>> Begin INPUT

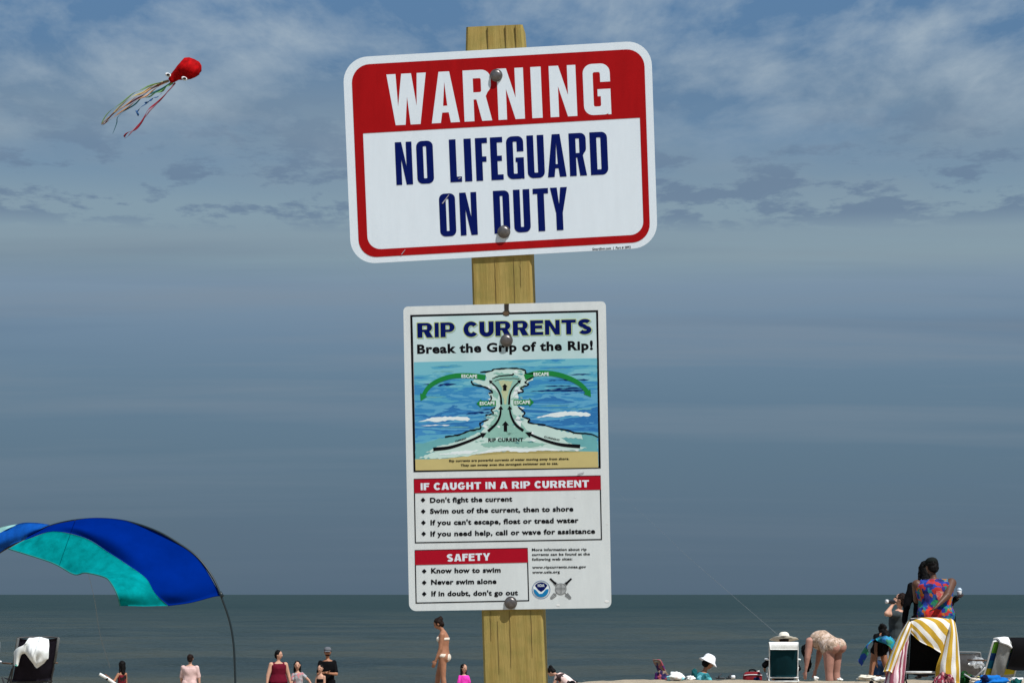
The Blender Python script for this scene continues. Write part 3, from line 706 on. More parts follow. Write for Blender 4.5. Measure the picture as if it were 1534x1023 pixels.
for i, (x0, x1, y, h_, mm_) in enumerate(((180, 360, 134, 5, M_teal_ink), (1060, 1240, 112, 5, M_teal_ink), (230, 380, 232, 9, M_deep), (90, 240, 232, 4, M_deep), (1235, 1410, 156, 6, M_deep), (1080, 1400, 198, 7, M_deep), (940, 1360, 278, 9, M_deep), (1090, 1345, 262, 8, M_deep), (1000, 1260, 246, 4, M_navy), (450, 640, 448, 9, M_deep), (540, 660, 425, 5, M_deep), (100, 330, 545, 6, M_pale), (250, 480, 560, 5, M_teal_ink), (80, 300, 330, 5, M_teal_ink), (1010, 1250, 395, 5, M_teal_ink), (1090, 1420, 420, 4, M_teal_ink), (200, 420, 92, 4, M_teal_ink), (700, 900, 76, 3, M_teal_ink))):
    dia('poster_streak', [rough_loop([(x0, y + h_), ((x0 + x1) / 2, y - h_ * .7), (x1, y - h_ * .2), (x1 - 20, y + h_ * .8), ((x0 + x1) / 2, y + h_)], h_ * .6, 22, 40. + i)], mm_, 2)
def stroke(p, hw, seed, amp=4, step=16, lay=7, m=None):
    c = [(q.x, q.y) for q in catmull([(x, y, 0) for x, y in p], max(3, len(p) * 5))]
    L, R = [], []
    for i, (x, y) in enumerate(c):
        a = c[max(0, i - 1)]; b_ = c[min(len(c) - 1, i + 1)]; d = V((b_[0] - a[0], b_[1] - a[1], 0)); d.normalize(); s = i / (len(c) - 1)
        h_ = hw(s) if callable(hw) else hw; j = amp * noise.noise(V((i * .9, seed, 0)))
        L.append((x - d.y * h_ + j, y + d.x * h_ + j)); R.append((x + d.y * h_ + j, y - d.x * h_ + j))
    dia('poster_line', [L + R[::-1]], m or M_black, lay)
jag = lambda s: 3.2 + 3.4 * abs(math.sin(s * 21))
stroke([(560, 140), (640, 132), (670, 118), (760, 112), (850, 112), (905, 128), (910, 150), (980, 150)], jag, 1)
stroke([(650, 190), (710, 170), (800, 162), (815, 150)], lambda s: 3 + 4 * s, 2); stroke([(670, 210), (730, 190), (860, 190)], 2.5, 3)
stroke([(490, 205), (510, 235), (600, 255), (655, 292), (625, 300)], jag, 4); stroke([(640, 315), (645, 345), (625, 370)], jag, 5)
stroke([(675, 410), (645, 430), (660, 455), (600, 470)], jag, 6); stroke([(625, 500), (560, 530), (560, 570), (470, 590), (400, 618), (290, 635)], jag, 7)
stroke([(975, 170), (905, 215), (930, 235), (870, 260), (890, 285), (845, 300)], jag, 8); stroke([(850, 405), (900, 450), (885, 480), (940, 500), (930, 525), (1060, 545)], jag, 9)
stroke([(1060, 548), (1140, 570), (1230, 585), (1290, 605), (1400, 612), (1462, 636)], lambda s: 3 + 3 * math.sin(3 * s), 10)
# arrows
def arrow(p, hw, head, hl, m, lay, taper=.5):
    c = [(q.x, q.y) for q in catmull([(x, y, 0) for x, y in p], 18)]; L, R = [], []
    tip = V((*c[-1], 0)); d = V((c[-1][0] - c[-3][0], c[-1][1] - c[-3][1], 0)).normalized(); basec = tip - d * hl
    c = [q for q in c if (V((*q, 0)) - tip).length > hl * .9]; c.append((basec.x, basec.y))
    for i, (x, y) in enumerate(c):
        a = c[max(0, i - 1)]; b_ = c[min(len(c) - 1, i + 1)]; e = V((b_[0] - a[0], b_[1] - a[1], 0)).normalized(); h_ = hw * lerp(1, taper, i / (len(c) - 1))
        L.append((x - e.y * h_, y + e.x * h_)); R.append((x + e.y * h_, y - e.x * h_))
    n = V((-d.y, d.x, 0)); hp = [(basec + n * head)[:2], tip[:2], (basec - n * head)[:2]]
    dia('poster_arrow', [L + hp + R[::-1]], m, lay)
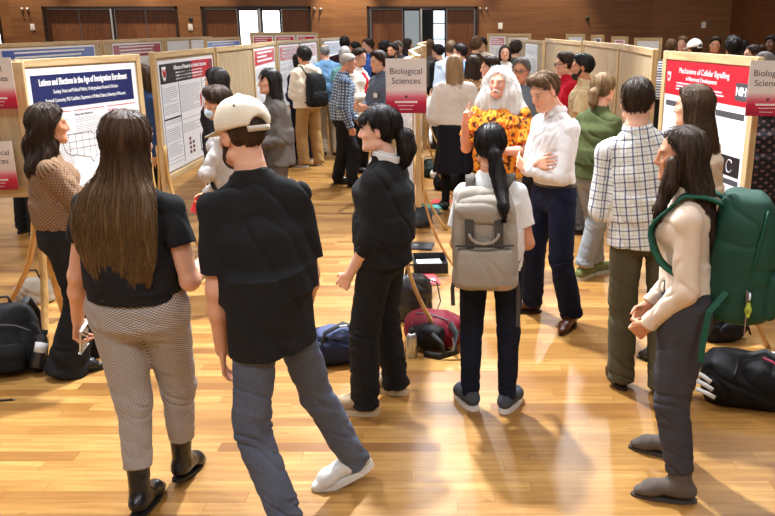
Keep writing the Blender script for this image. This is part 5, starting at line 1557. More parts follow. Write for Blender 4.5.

>> End INPUT

_WHAT TO DO:_
Reproduce each entry precisely, dropping only the pictures.

_RESULT OF THIS TASK:_
The Blender Python script for this scene continues. Write part 3, from line 706 on. More parts follow. Write for Blender 4.5. Measure the picture as if it were 1534x1023 pixels.
for i, (x0, x1, y, h_, mm_) in enumerate(((180, 360, 134, 5, M_teal_ink), (1060, 1240, 112, 5, M_teal_ink), (230, 380, 232, 9, M_deep), (90, 240, 232, 4, M_deep), (1235, 1410, 156, 6, M_deep), (1080, 1400, 198, 7, M_deep), (940, 1360, 278, 9, M_deep), (1090, 1345, 262, 8, M_deep), (1000, 1260, 246, 4, M_navy), (450, 640, 448, 9, M_deep), (540, 660, 425, 5, M_deep), (100, 330, 545, 6, M_pale), (250, 480, 560, 5, M_teal_ink), (80, 300, 330, 5, M_teal_ink), (1010, 1250, 395, 5, M_teal_ink), (1090, 1420, 420, 4, M_teal_ink), (200, 420, 92, 4, M_teal_ink), (700, 900, 76, 3, M_teal_ink))):
    dia('poster_streak', [rough_loop([(x0, y + h_), ((x0 + x1) / 2, y - h_ * .7), (x1, y - h_ * .2), (x1 - 20, y + h_ * .8), ((x0 + x1) / 2, y + h_)], h_ * .6, 22, 40. + i)], mm_, 2)
def stroke(p, hw, seed, amp=4, step=16, lay=7, m=None):
    c = [(q.x, q.y) for q in catmull([(x, y, 0) for x, y in p], max(3, len(p) * 5))]
    L, R = [], []
    for i, (x, y) in enumerate(c):
        a = c[max(0, i - 1)]; b_ = c[min(len(c) - 1, i + 1)]; d = V((b_[0] - a[0], b_[1] - a[1], 0)); d.normalize(); s = i / (len(c) - 1)
        h_ = hw(s) if callable(hw) else hw; j = amp * noise.noise(V((i * .9, seed, 0)))
        L.append((x - d.y * h_ + j, y + d.x * h_ + j)); R.append((x + d.y * h_ + j, y - d.x * h_ + j))
    dia('poster_line', [L + R[::-1]], m or M_black, lay)
jag = lambda s: 3.2 + 3.4 * abs(math.sin(s * 21))
stroke([(560, 140), (640, 132), (670, 118), (760, 112), (850, 112), (905, 128), (910, 150), (980, 150)], jag, 1)
stroke([(650, 190), (710, 170), (800, 162), (815, 150)], lambda s: 3 + 4 * s, 2); stroke([(670, 210), (730, 190), (860, 190)], 2.5, 3)
stroke([(490, 205), (510, 235), (600, 255), (655, 292), (625, 300)], jag, 4); stroke([(640, 315), (645, 345), (625, 370)], jag, 5)
stroke([(675, 410), (645, 430), (660, 455), (600, 470)], jag, 6); stroke([(625, 500), (560, 530), (560, 570), (470, 590), (400, 618), (290, 635)], jag, 7)
stroke([(975, 170), (905, 215), (930, 235), (870, 260), (890, 285), (845, 300)], jag, 8); stroke([(850, 405), (900, 450), (885, 480), (940, 500), (930, 525), (1060, 545)], jag, 9)
stroke([(1060, 548), (1140, 570), (1230, 585), (1290, 605), (1400, 612), (1462, 636)], lambda s: 3 + 3 * math.sin(3 * s), 10)
# arrows
def arrow(p, hw, head, hl, m, lay, taper=.5):
    c = [(q.x, q.y) for q in catmull([(x, y, 0) for x, y in p], 18)]; L, R = [], []
    tip = V((*c[-1], 0)); d = V((c[-1][0] - c[-3][0], c[-1][1] - c[-3][1], 0)).normalized(); basec = tip - d * hl
    c = [q for q in c if (V((*q, 0)) - tip).length > hl * .9]; c.append((basec.x, basec.y))
    for i, (x, y) in enumerate(c):
        a = c[max(0, i - 1)]; b_ = c[min(len(c) - 1, i + 1)]; e = V((b_[0] - a[0], b_[1] - a[1], 0)).normalized(); h_ = hw * lerp(1, taper, i / (len(c) - 1))
        L.append((x - e.y * h_, y + e.x * h_)); R.append((x + e.y * h_, y - e.x * h_))
    n = V((-d.y, d.x, 0)); hp = [(basec + n * head)[:2], tip[:2], (basec - n * head)[:2]]
    dia('poster_arrow', [L + hp + R[::-1]], m, lay)
Keep writing the Blender script for this image. This is part 5, starting at line 1557. More parts follow. Write for Blender 4.5.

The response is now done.